Date of Completion

Spring 5-6-2012

Thesis Advisor(s)

Megan Staples

Honors Major



Education | Science and Mathematics Education


It is important for every educated member of our society to be able to read, comprehend, and interpret graphs. To that end, the National Council of Teachers of Mathematics (NCTM) and the Common Core State Standards have endorsed a kindergarten through eighth-grade mathematics curriculum that is rich in data analysis and graphical literacy skills. These skills are important, as graphs in the public sphere may include certain features that can cause misperceptions of the data. Such features may be intentional or unintentional and can include non-zero baselines, representing data with extra dimensions, stretching and shrinking graphics, not displaying outliers, and more. It is unclear whether the recommended mathematics curriculum prepares students to accurately comprehend these kinds of graphs.

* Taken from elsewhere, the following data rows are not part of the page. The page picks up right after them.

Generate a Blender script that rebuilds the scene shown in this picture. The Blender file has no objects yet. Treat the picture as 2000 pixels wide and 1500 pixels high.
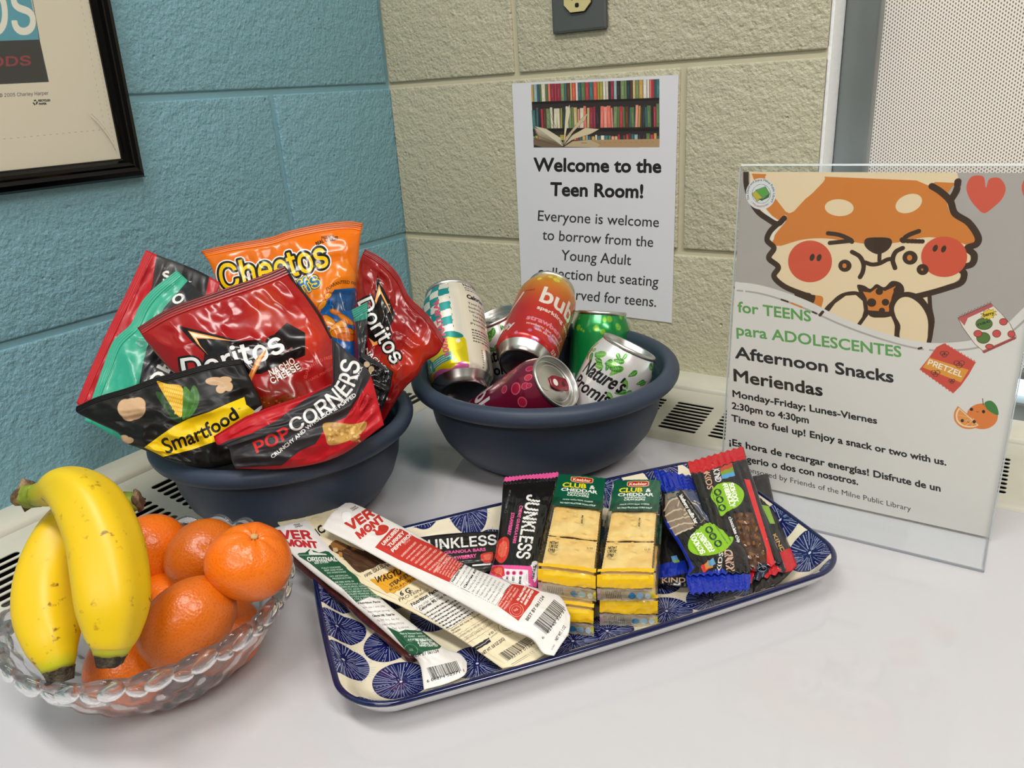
import bpy, bmesh, math, random, os
import numpy as np
from mathutils import Vector, Matrix

# ---------------------------------------------------------------- camera, world, lights, exposure
SC = bpy.context.scene
COL = SC.collection
FPX = 1498.64
YAW, PITCH, ROLL = 0.60774, 0.36700, -0.06492
CAM = np.array([0.76312, -0.84832, 0.35764])


def cam_axes():
    f = np.array([-math.sin(YAW) * math.cos(PITCH), math.cos(YAW) * math.cos(PITCH), -math.sin(PITCH)])
    r = np.cross(f, [0, 0, 1]); r /= np.linalg.norm(r); u = np.cross(r, f)
    c, s = math.cos(ROLL), math.sin(ROLL)
    return c * r + s * u, -s * r + c * u, f


RX, UY, FW = cam_axes()
cd = bpy.data.cameras.new('camera'); cam = bpy.data.objects.new('camera', cd); COL.objects.link(cam)
cd.sensor_width = 36.0; cd.lens = FPX / 2000 * 36.0; cd.clip_start = 0.01; cd.clip_end = 200
M = Matrix(((RX[0], UY[0], -FW[0], CAM[0]), (RX[1], UY[1], -FW[1], CAM[1]), (RX[2], UY[2], -FW[2], CAM[2]), (0, 0, 0, 1)))
cam.matrix_world = M
SC.camera = cam
SC.view_settings.view_transform = 'Standard'; SC.view_settings.look = 'None'
SC.view_settings.gamma = 1.0; SC.view_settings.exposure = -0.12
try: SC.view_settings.use_curve_mapping = False
except Exception: pass
W = bpy.data.worlds.new('world'); SC.world = W; W.use_nodes = True
W.node_tree.nodes['Background'].inputs[0].default_value = (0.78, 0.90, 1.0, 1)
W.node_tree.nodes['Background'].inputs[1].default_value = 7.0


def area(name, loc, rot, sx, sy, power, col):
    l = bpy.data.lights.new(name, 'AREA'); l.shape = 'RECTANGLE'; l.size = sx; l.size_y = sy; l.energy = power; l.color = col
    o = bpy.data.objects.new(name, l); COL.objects.link(o); o.location = loc; o.rotation_euler = rot
    return o


area('ceiling_panel_light', (0.30, -1.00, 1.80), (0, 0, 0), 1.15, 0.28 , 25, (1.0, 0.965, 0.92))
area('ceiling_panel_light', (1.90, -1.00, 1.80), (0, 0, 0), 1.15, 0.28, 33, (1.0, 0.965, 0.92))
area('ceiling_panel_light', (1.10, -2.60, 1.80), (0, 0, 0), 1.15, 0.55, 33, (1.0, 0.965, 0.92))

rnd = random.Random(7)
nr = np.random.RandomState(11)


# ---------------------------------------------------------------- placing: a point of the photograph at a real depth, height or wall distance
def ray(px, py):
    a = (np.asarray(px, float) - 1000) / FPX; b = (750 - np.asarray(py, float)) / FPX
    return a[..., None] * RX + b[..., None] * UY + FW


def at(px, py, d=None, z=None, x=None, y=None):
    r = ray(px, py)
    if d is not None: return CAM + r * np.asarray(d, float)[..., None]
    if z is not None: return CAM + r * ((np.asarray(z, float) - CAM[2]) / r[..., 2])[..., None]
    if x is not None: return CAM + r * ((x - CAM[0]) / r[..., 0])[..., None]
    return CAM + r * ((y - CAM[1]) / r[..., 1])[..., None]


# ---------------------------------------------------------------- objects
def tag(o, label=None, cat=None, group=None, kind=None):
    if label: o['label'] = label
    if cat: o['category'] = cat
    if group: o['group'] = group
    if kind: o['kind'] = kind
    return o


def empty(name, loc, label=None, cat=None, group=None, kind=None):
    o = bpy.data.objects.new(name, None); COL.objects.link(o); o.location = loc; o.empty_display_size = .01
    return tag(o, label, cat, group, kind)


def link(name, me, mat=None, parent=None, smooth=True):
    o = bpy.data.objects.new(name, me); COL.objects.link(o)
    for m in (mat if isinstance(mat, (list, tuple)) else [mat]):
        if m is not None and me.materials.find(m.name) < 0: me.materials.append(m)
    if parent is not None:
        o.parent = parent
        o.matrix_parent_inverse = Matrix.Translation(-Vector(parent_loc(parent)))
    if smooth and len(me.polygons): me.polygons.foreach_set('use_smooth', [True] * len(me.polygons))
    return o


def parent_loc(p):
    v = Vector((0, 0, 0))
    while p is not None:
        v += p.location; 
        if p.parent is not None: v += p.matrix_parent_inverse.translation
        p = p.parent
    return v


def mesh(name, V, F, mat=None, parent=None, smooth=True, uv=None, mi=None, origin=None):
    V = np.asarray(V, float)
    if origin is not None: V = V - np.asarray(origin)
    me = bpy.data.meshes.new(name); me.from_pydata([tuple(v) for v in V], [], [tuple(int(i) for i in f) for f in F]); 
    if uv is not None:
        l = me.uv_layers.new(name='UV'); idx = np.empty(len(me.loops), int); me.loops.foreach_get('vertex_index', idx)
        l.data.foreach_set('uv', np.asarray(uv, float)[idx].ravel())
    o = link(name, me, mat, parent, smooth)
    if mi is not None: me.polygons.foreach_set('material_index', list(mi))
    me.update()
    if origin is not None: o.location = tuple(origin)
    return o


def from_bm(name, bm, mat=None, parent=None, smooth=False):
    me = bpy.data.meshes.new(name); bm.normal_update(); bm.to_mesh(me); bm.free()
    return link(name, me, mat, parent, smooth)


def box_bm(x0, x1, y0, y1, z0, z1, bev=0, seg=2, bm=None):
    new = bm is None
    if new: bm = bmesh.new()
    r = bmesh.ops.create_cube(bm, size=1)
    for v in r['verts']: v.co = Vector(((x0 + x1) / 2 + v.co.x * (x1 - x0), (y0 + y1) / 2 + v.co.y * (y1 - y0), (z0 + z1) / 2 + v.co.z * (z1 - z0)))
    if bev:
        es = list({e for v in r['verts'] for e in v.link_edges})
        bmesh.ops.bevel(bm, geom=es, offset=bev, segments=seg, affect='EDGES', profile=.6)
    return bm


def lathe_vf(prof, n=48, close=False):
    V = []; F = []
    for r, z in prof:
        for k in range(n):
            a = 2 * math.pi * k / n; V.append((r * math.cos(a), r * math.sin(a), z))
    m = len(prof)
    for i in range(m - 1):
        for k in range(n):
            k2 = (k + 1) % n; F.append((i * n + k, i * n + k2, (i + 1) * n + k2, (i + 1) * n + k))
    return V, F


def grid_faces(nu, nv, off=0, flip=False):
    F = []
    for j in range(nv - 1):
        for i in range(nu - 1):
            a = off + j * nu + i
            q = (a, a + nu, a + nu + 1, a + 1)
            F.append(q[::-1] if flip else q)
    return F


# ---------------------------------------------------------------- materials
def srgb(c):
    return tuple(((x / 255) / 12.92 if x <= 10.3 else (((x / 255) + .055) / 1.055) ** 2.4) for x in c[:3])


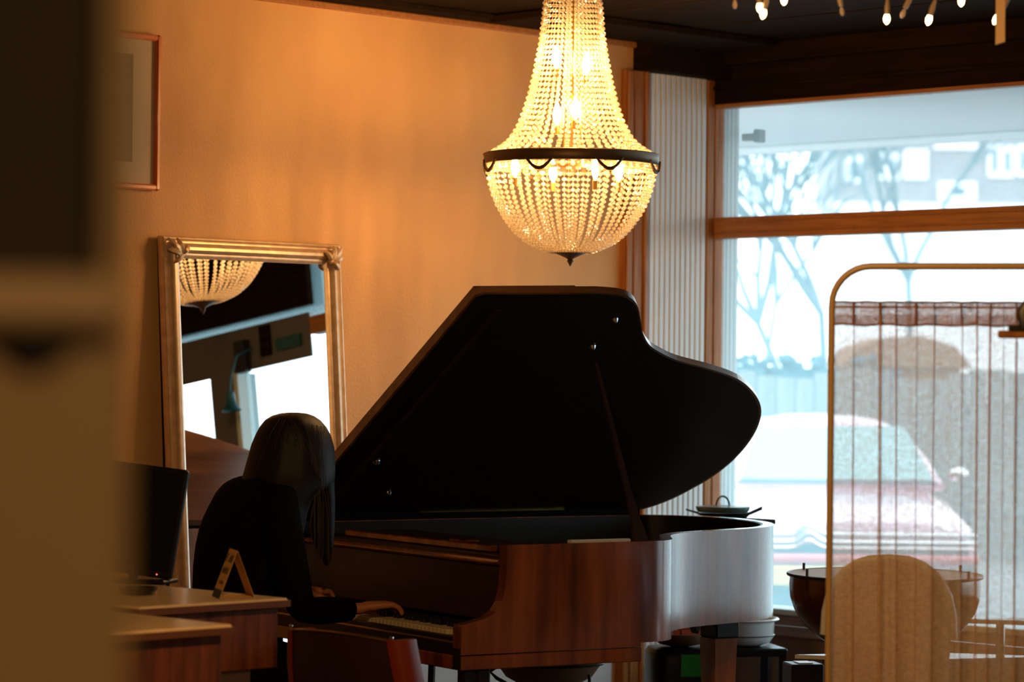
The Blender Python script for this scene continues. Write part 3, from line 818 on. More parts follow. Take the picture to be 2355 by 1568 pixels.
B().tube([headb + (HC-headb)*.3 - Pd*.02, neck + Vector((0, 0, -.04))], .05, 12).build('neck', SKIN, pe, True)
for s in (-1, 1):
    B().ball(HM @ Vector((.080, s*.029, .010)) + HC, .011, 8, 6).build('eye', mat('eye_white', (.6, .55, .5), .3), head, True)
    B().ball(HM @ Vector((-.005, s*.074, -.005)) + HC, .022, 8, 6, (.7, .35, 1.3)).build('ear', SKIN, head, True)
B().tube([HM @ Vector((.090, -.022, -.056)) + HC, HM @ Vector((.098, 0, -.054)) + HC, HM @ Vector((.090, .022, -.056)) + HC], .004, 6).build('mouth', mat('lip', (.4, .12, .1), .5), head, True)
# hair: lofted mass that follows the outline in the photograph, with strand ridges
def hair_ring(xl, xr, yy, z_y, dep, n=48, rid=.035, ph=0):
    a = at(xl, z_y, yy); b = at(xr, z_y, yy)
    c = (a + b)/2; hw = (b - a).length/2
    out = []
    for k in range(n):
        an = 2*PI*k/n
        rr = 1 + rid*math.sin(an*11 + ph) * (.5 + .5*math.sin(an*3))
        out.append(Vector((c.x + hw*math.cos(an)*rr, c.y + dep*math.sin(an)*rr, c.z)) - O)
    return out
spec = [(664, 686, 9.06, 948.5, .02), (645, 706, 9.06, 950.5, .06), (626, 722, 9.06, 956, .085), (610, 737, 9.06, 966, .105), (598, 750, 9.06, 981, .118), (588, 760, 9.06, 1000, .128), (578, 767, 9.06, 1024, .132), (571, 770, 9.05, 1050, .132), (563, 770, 9.04, 1078, .128), (556, 769, 9.02, 1104, .12), (551, 740, 8.99, 1128, .11), (549, 716, 8.97, 1150, .10), (552, 706, 8.96, 1180, .09), (560, 700, 8.95, 1215, .085), (575, 690, 8.95, 1250, .07), (600, 668, 8.94, 1285, .05)]
B().loft([hair_ring(a, b, c, y, d, rid=.02 if y < 1000 else .03, ph=y*.002) for a, b, c, y, d in spec]).build('hair', HAIR, pe, 'all')
spec2 = [(700, 767, 9.10, 1060, .05), (712, 769, 9.11, 1090, .05), (722, 769, 9.12, 1115, .045), (724, 770, 9.13, 1150, .04), (716, 770, 9.14, 1180, .035), (712, 769, 9.14, 1215, .028), (718, 767, 9.14, 1240, .020), (728, 765, 9.14, 1262, .014), (738, 761, 9.14, 1282, .008), (747, 755, 9.14, 1300, .003)]
B().loft([hair_ring(a, b, c, y, d, 28, .06, y*.004) for a, b, c, y, d in spec2]).build('hair_lock', HAIR, pe, 'all')
hs = B()
for i in range(34):
    u = random.random()
    x0 = 640 + 110*u; x1 = 560 + 205*(u**.8) if i < 16 else 722 + 47*random.random()
    yb = 1285 - 60*abs(u - .5) + random.uniform(-20, 10)
    pts = []
    for j in range(9):
        v = j/8
        y = 962 + (yb - 962)*v + 20*(u)
        x = x0 + (x1 - x0)*min(1, v*1.7)**.8 + random.uniform(-1, 1)
        dep = .135 - .05*v
        pts.append(at(x, y, 9.05 - dep*(.95 if v > .1 else .7)) - O)
    hs.tube(pts, .0009, 3)
hs.build('loose_strands', HAIR_L, pe, kind='stuff')
# hands
def hand(name, wr, tip, parent, flip=1):
    d = (tip - wr); Lh = d.length; d.normalize()
    sd = d.cross(Vector((0, 0, 1))).normalized() * flip     # toward the little finger
    up = sd.cross(d) * flip
    if up.z < 0: up = -up
    P_ = lambda a, b, c: wr + d*(a*Lh) + sd*b + up*c
    pts = [P_(-.15, 0, 0), P_(.05, 0, .004), P_(.28, .002, .010)]; ed = [(0, 1), (1, 2)]; ra = [(.027, .021), (.026, .019), (.030, .017)]
    base = 2
    for b, ln, dr in ((-.031, .90, 0), (-.010, 1.0, 0), (.011, .95, 0), (.030, .82, 0)):
        i0 = len(pts)
        pts += [P_(.48, b, .012), P_(.48 + .26*ln, b*1.08, .014), P_(.48 + .42*ln, b*1.1, .000), P_(.46 + .50*ln, b*1.1, -.020)]
        ed += [(base, i0), (i0, i0+1), (i0+1, i0+2), (i0+2, i0+3)]
        ra += [(.0115, .0115), (.0088, .0088), (.0080, .0080), (.0062, .0062)]
    i0 = len(pts)
    pts += [P_(.20, -.034, -.004), P_(.40, -.056, -.012), P_(.56, -.058, -.020)]
    ed += [(1, i0), (i0, i0+1), (i0+1, i0+2)]; ra += [(.014, .013), (.0105, .0105), (.008, .008)]
    return skin_chain(name, pts, ed, ra, SKIN, parent)
hand('hand', rw_ + Vector((0, 0, .0)), wp(-.325, 9.03, .765), pe, 1)
hand('hand', lw2, wp(-.585, 9.44, .768), pe, -1)
# piano stool hidden under the pianist
so = thing('piano_stool', 'dark round stool under the seated pianist', 'stool', (-.88, 8.94, 0), YP)
B().lathe([(.02, .34), (.17, .34), (.18, .36), (.175, .385), (.02, .395)], 24).build('seat', LEATHER, so, True)
for a in range(4):
    B().tube([(.12*math.cos(a*PI/2 + .7), .12*math.sin(a*PI/2 + .7), .345), (.17*math.cos(a*PI/2 + .7), .17*math.sin(a*PI/2 + .7), 0)], .013, 8).build('leg', BLACK_METAL, so, True)

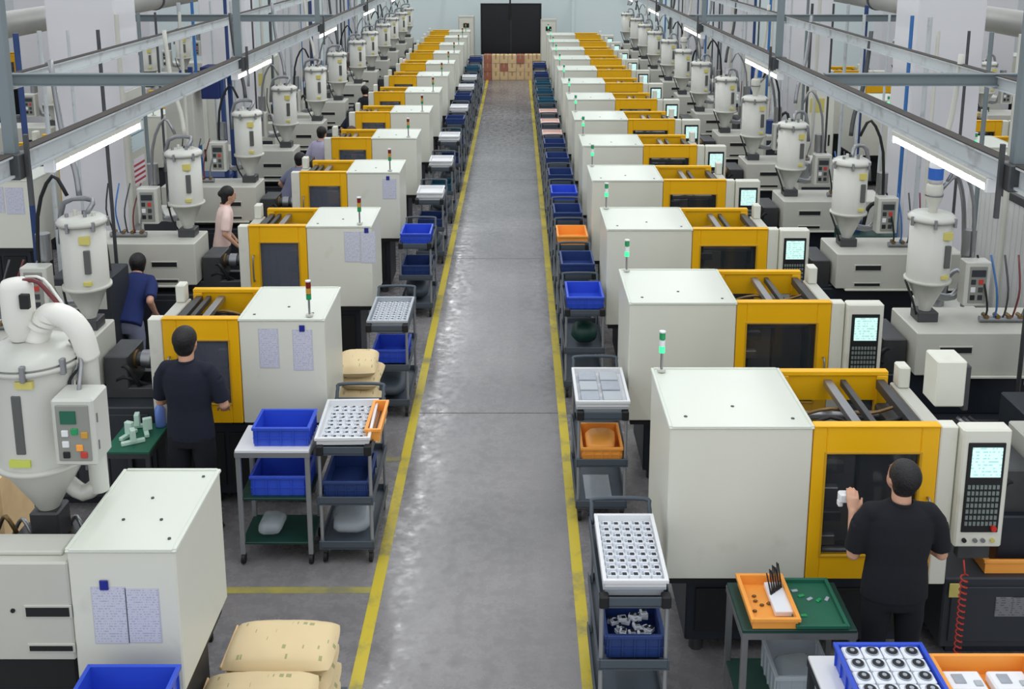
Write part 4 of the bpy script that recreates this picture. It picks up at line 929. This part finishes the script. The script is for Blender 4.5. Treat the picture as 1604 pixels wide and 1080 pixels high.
    for (sh, (el, wr)) in ((shL, armL), (shR, armR)):
        el = V(el); c = sh.lerp(el, .88); q = sh.lerp(T((0, 0, 1.34)), .18); mb.ell(q, (.056, .064, .056), None, 14, 12); mb.cyl(q, sh.lerp(el, .3), .056, .061, 16); mb.cyl(sh.lerp(el, .3), c, .061, .062, 16); mb.cyl(T((.05*(1 if sh.x > 0 else -1), -.004, 1.405)), q, .045, .055, 14)
    rem(scale(mb).build('shirt', top, t), max(vox, .009), 4)
    mb = MB().lathe([(.066, 0), (.07, .012), (.064, .022)], n=18); o = mb.build('collar', top, t); o.location = tuple(T((0, -.008, 1.435))*k)
    # trousers
    mb = MB(); mb.loft([((0, 0, .96), .16*b_, .108), ((0, 0, .86), .172*b_, .118), ((0, 0, .78), .165*b_, .11)])
    for s_ in (-1, 1): mb.loft([((s_*.085, 0, .86), .09, .1), ((s_*.098, 0, .7), .086, .09), ((s_*(.1+gap), .005, .48), .064, .068), ((s_*(.105+gap), -.005, .08), .056, .06)])
    rem(scale(mb).build('trousers', legs, t), max(vox, .011), 3)
    for s_ in (-1, 1):
        mb = MB(); x = s_*(.105+gap); mb.loft([((x, -.07, .045), .036, .035), ((x, 0, .05), .045, .045), ((x, .09, .036), .048, .034), ((x, .17, .03), .036, .026)], side=(1, 0, 0)); mb.box(x-.046, x+.046, -.09, .18, 0, .02, .01)
        rem(scale(mb).build('shoe', black, t), .01, 2)
    return t
person('person', 'man in black T-shirt at the right machine raising a white part', (2.27, 5.66, 0), -.02, 1.72, clothk, clothk, head=(.35, -.35), vox=.0075,
       armL=((-.24, .05, 1.07), (-.22, .17, 1.27)), armR=((.27, .03, 1.09), (.25, .22, 1.02)), build_=1.12)
t = empty('molded_part', (2.045, 5.93, 1.335)); tag(t, 'white moulded piece held in the raised hand of the right man', 'part', None)
B(-.055, .05, -.03, .03, -.03, .03, .008).build('shell', partw, t); B(-.06, -.03, -.02, .02, -.06, -.02, .006).build('ear', partw, t); B(.03, .06, -.02, .02, -.05, .035, .006).build('ear', partw, t)
person('person', 'man in navy T-shirt working at the left yellow machine door', (-2.55, 7.66, 0), -.12, 1.78, clothn, clothk, head=(-.1, -.15), vox=.0075,
       armL=((-.25, .06, 1.08), (-.16, .25, 1.05)), armR=((.25, .04, 1.09), (.19, .20, 1.0)), build_=1.04)
person('person', 'worker in navy top bending forward behind the left dryers', (-3.98, 10.2, 0), 0, 1.68, clothb, clothg, lean=.85, head=(0, -1.1), vox=.013, build_=1.0)
person('person', 'woman with tied dark hair and peach sleeves standing at the left row', (-3.78, 13.05, 0), -1.2, 1.62, clothp, clothd, lean=.15, longhair=True, vox=.014, build_=.88)
person('person', 'dark-haired worker in grey bending over, left row background', (-3.46, 15.45, 0), -.9, 1.62, clothg, clothd, lean=.5, vox=.016, build_=.9)
person('person', 'worker in a lilac top beside the fifth left machine', (-3.36, 17.5, 0), -.5, 1.6, clothl, clothd, lean=.2, vox=.016, build_=.9)
person('person', 'brown-haired worker in a pale top near the yellow doors, left row', (-2.93, 17.7, 0), -.8, 1.58, clothp, clothd, hairb, lean=.25, vox=.016, build_=.88)
person('person', 'dark-dressed worker further back in the left row', (-3.25, 20.3, 0), -.6, 1.6, clothn, clothd, lean=.4, vox=.018, build_=.9)
person('person', 'small distant worker in dark clothes, left row', (-3.2, 22.7, 0), .6, 1.6, clothk, clothd, lean=.3, vox=.018, build_=.9)
person('person', 'distant worker in a peach top far down the left row', (-3.1, 30.1, 0), .2, 1.6, clothp, clothd, lean=.1, vox=.02, build_=.9)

This study investigates how effectively the kindergarten through eighth-grade public mathematics curriculum prepares students to read graphs that contain distortions. It focuses on student perceptions and interpretation of data presented in bar graphs. A survey instrument was created to measure student perceptions that included comprehension questions referring to bar graphs with zero baselines and others with non-zero baselines. The instrument was used to assess 181 ninth-grade students in a school in a New England suburb. The results from this survey suggest that many students are susceptible to graphical misperceptions while reading a graph with a non-zero baseline. It suggests that while the current curriculum may include strategies to solve mathematically rigorous graph comprehension problems, it may not equip students with the ability to make simple qualitative conclusions about real world graphs. It is the hope of the researcher that this study may inform future curricula on a local and state level.